In most places, rainfall is measured in inches. In Yakutat, more than 8 feet of rain has fallen in the last two months, and so far this year Yakutat has had 16 1/2 feet of rain--record amounts. On Friday Yakutat was experiencing another unusual phenomenon--it was not raining.
If it seems like Yakutat has had more than its share of rain, the National Weather Service agrees. Yakutat, virtually single-handedly, is responsible for the drought in the Pacific Northwest. Meteorologists in Alaska have concluded that an unusual weather phenomenon steered storms to the north of their normal dumping grounds.
Yakutat, a fishing town of about 600 very wet people, is at the top of the southeast Alaska panhandle, near the point where Alaska, British Columbia and the Yukon Territory intersect.
“Do you know what a cormorant is?” asked Yakutat city planner Cheryl Easterwood, referring to the web-footed sea bird that dives for its food and was found taking shelter under her roof. “Well, I had a cormorant spend the night on my porch. If the ducks are getting in out of the rain, things are getting pretty bad.”
31-Year-Old Record
John Cunningham, Yakutat’s meteorologist, measures how bad. In September Yakutat got 48.34 inches of rain, breaking a 31-year-old record.
“That record didn’t last long,” Cunningham noted. In October, 48.81 inches fell. That pushed the annual rainfall to a new record--199.55 inches--with two months to go.

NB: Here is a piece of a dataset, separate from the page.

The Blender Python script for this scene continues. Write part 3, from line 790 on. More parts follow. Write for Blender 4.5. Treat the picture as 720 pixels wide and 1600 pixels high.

Noah thought he had it bad, but it has rained in Yakutat for 54 days and nights in just the last two months. There were four days in September when it did not rain, and October will end with three dry days, Cunningham said.
Yakutat’s homes have no basements, there is one five-mile paved road, and everything is built atop a layer of subsurface gravel that seems to absorb moisture quite well so there has been no flooding in town.